[Begin Records supplied]

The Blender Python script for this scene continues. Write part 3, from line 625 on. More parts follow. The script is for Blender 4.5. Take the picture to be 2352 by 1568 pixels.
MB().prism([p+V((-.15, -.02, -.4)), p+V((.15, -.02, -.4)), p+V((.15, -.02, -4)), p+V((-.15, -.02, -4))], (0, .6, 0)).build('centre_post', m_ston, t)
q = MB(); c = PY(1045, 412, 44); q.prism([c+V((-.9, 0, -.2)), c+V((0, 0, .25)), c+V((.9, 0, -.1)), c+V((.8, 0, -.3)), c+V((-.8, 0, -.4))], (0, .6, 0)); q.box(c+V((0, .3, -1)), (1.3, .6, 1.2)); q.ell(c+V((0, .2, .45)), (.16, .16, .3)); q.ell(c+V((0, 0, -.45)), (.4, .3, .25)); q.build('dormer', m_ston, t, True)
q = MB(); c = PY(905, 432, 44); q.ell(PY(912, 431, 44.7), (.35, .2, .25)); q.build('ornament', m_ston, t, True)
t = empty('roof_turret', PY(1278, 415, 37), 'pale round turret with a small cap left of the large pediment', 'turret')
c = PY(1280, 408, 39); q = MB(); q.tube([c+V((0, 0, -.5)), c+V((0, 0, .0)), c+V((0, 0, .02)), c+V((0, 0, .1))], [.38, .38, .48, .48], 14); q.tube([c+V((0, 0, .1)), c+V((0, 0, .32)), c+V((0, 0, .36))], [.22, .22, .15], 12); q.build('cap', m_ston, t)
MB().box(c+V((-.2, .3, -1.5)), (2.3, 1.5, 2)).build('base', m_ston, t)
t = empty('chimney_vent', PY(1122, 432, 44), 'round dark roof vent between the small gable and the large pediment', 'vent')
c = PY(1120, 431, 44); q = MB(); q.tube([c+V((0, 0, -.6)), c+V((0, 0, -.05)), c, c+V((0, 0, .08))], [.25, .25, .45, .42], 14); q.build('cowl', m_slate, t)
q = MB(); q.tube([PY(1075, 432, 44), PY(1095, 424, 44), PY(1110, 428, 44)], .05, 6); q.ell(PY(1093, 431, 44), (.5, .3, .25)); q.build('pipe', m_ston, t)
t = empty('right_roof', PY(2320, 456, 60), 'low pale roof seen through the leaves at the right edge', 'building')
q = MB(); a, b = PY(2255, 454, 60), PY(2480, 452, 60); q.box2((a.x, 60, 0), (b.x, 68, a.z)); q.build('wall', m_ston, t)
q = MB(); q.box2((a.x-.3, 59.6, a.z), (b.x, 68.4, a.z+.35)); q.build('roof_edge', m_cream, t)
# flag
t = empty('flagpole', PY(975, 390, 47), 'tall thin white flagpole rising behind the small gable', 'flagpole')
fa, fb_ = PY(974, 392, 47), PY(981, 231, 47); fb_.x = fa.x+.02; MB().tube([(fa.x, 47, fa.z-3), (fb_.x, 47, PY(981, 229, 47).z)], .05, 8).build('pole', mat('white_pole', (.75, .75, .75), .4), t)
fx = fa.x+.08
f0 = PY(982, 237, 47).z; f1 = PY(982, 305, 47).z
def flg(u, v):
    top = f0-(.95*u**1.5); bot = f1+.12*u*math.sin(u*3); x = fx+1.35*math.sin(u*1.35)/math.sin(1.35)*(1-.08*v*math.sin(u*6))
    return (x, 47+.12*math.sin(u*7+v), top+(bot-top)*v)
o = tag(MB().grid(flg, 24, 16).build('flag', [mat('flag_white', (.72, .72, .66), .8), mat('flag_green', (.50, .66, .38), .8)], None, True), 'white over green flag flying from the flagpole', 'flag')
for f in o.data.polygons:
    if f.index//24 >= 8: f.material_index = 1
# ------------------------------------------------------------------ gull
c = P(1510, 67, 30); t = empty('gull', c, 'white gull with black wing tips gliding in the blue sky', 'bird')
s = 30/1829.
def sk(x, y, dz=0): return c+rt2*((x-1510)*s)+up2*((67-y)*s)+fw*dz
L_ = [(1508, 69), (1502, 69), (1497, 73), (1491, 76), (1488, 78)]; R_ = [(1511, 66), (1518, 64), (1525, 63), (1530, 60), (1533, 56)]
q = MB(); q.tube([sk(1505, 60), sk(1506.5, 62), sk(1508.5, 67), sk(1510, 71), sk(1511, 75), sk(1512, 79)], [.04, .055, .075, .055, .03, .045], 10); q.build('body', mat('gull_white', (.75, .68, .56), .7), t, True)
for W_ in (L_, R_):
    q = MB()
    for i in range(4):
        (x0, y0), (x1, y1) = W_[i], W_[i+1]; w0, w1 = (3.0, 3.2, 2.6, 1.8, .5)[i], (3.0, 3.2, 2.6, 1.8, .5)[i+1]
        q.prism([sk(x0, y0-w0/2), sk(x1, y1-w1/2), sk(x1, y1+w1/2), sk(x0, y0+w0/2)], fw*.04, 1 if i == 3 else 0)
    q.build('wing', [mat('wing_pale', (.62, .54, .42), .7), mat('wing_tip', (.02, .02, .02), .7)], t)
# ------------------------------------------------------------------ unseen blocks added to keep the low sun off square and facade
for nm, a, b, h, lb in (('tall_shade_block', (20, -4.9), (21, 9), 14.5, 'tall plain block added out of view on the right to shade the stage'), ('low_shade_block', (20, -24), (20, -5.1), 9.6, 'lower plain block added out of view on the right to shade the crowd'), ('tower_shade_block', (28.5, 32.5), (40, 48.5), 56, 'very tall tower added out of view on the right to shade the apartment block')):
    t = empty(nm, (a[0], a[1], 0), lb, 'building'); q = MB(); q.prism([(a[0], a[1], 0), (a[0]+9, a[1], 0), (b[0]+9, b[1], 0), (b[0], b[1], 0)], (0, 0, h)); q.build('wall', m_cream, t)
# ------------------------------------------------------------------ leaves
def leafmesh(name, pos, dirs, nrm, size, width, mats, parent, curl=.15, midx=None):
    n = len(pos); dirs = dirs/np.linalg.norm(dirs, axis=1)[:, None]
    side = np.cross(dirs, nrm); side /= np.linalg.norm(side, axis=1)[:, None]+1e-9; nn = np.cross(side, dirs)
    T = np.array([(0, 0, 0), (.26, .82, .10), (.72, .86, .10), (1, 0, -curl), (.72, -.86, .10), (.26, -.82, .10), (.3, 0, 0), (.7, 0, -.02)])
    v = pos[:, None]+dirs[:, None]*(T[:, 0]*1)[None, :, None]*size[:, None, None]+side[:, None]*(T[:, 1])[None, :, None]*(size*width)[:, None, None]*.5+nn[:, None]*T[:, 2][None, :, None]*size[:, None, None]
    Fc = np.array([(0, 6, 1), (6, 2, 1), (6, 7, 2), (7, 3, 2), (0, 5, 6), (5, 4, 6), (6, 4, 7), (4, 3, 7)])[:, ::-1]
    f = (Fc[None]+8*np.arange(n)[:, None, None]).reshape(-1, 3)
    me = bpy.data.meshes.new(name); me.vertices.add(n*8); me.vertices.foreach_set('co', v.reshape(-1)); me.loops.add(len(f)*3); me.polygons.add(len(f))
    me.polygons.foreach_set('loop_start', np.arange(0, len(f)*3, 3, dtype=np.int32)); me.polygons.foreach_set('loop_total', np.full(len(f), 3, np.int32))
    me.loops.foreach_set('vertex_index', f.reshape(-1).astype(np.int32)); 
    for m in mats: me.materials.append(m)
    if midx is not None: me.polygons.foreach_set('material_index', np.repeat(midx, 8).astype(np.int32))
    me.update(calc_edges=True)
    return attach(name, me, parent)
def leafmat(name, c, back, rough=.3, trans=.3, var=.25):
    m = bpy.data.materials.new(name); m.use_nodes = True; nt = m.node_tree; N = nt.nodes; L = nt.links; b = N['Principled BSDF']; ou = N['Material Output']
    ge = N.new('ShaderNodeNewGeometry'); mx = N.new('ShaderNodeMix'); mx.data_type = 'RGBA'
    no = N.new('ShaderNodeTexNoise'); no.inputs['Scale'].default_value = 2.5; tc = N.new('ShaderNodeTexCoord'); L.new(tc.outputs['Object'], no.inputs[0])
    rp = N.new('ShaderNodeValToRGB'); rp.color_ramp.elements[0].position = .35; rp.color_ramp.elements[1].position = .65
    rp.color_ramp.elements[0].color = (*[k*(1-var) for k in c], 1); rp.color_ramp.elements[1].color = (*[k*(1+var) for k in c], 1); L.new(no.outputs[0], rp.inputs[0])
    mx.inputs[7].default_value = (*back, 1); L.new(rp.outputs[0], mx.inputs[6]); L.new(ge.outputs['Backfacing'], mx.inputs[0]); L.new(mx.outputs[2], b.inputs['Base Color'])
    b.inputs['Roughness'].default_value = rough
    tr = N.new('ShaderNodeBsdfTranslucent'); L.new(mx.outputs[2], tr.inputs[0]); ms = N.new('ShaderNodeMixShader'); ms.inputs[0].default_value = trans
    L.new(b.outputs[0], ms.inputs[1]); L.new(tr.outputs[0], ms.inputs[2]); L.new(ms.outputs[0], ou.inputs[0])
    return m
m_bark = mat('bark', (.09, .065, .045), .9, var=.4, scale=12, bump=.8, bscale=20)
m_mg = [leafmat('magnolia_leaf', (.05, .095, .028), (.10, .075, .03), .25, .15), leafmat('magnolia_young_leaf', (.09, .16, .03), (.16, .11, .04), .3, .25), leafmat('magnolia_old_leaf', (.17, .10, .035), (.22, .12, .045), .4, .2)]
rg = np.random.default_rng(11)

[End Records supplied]
[Begin Records supplied]

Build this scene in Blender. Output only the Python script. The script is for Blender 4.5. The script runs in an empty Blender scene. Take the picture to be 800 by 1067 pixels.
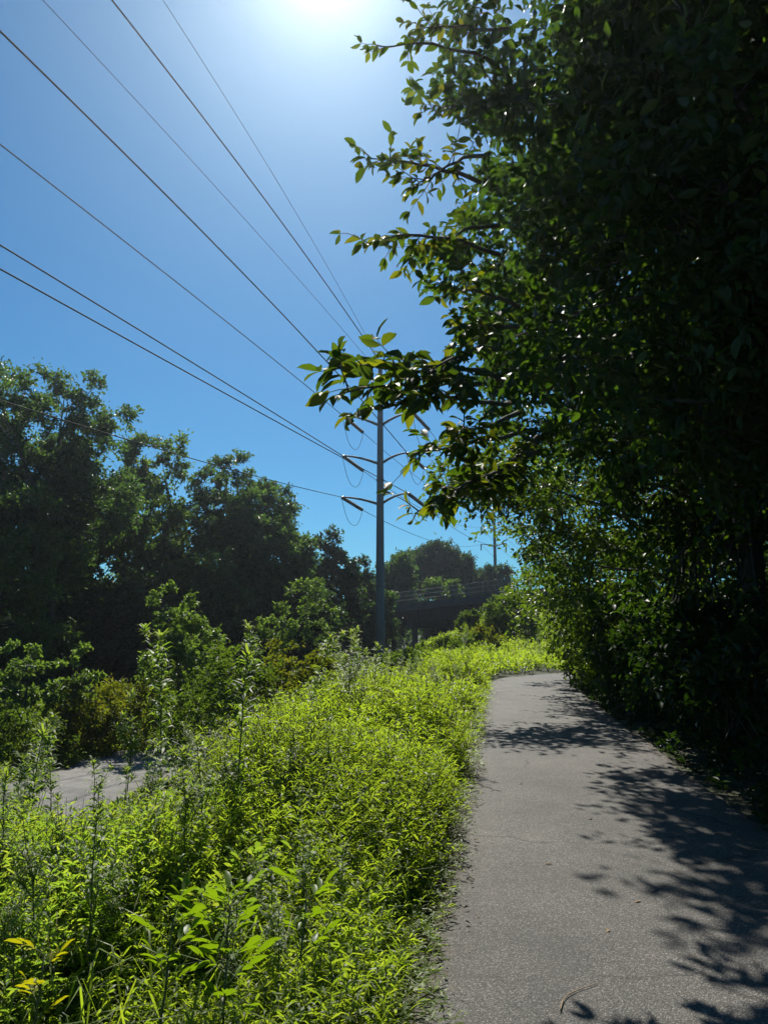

[End Records supplied]

Provide the number of lines in these entries that hold the word "this", without any accompanying text.

2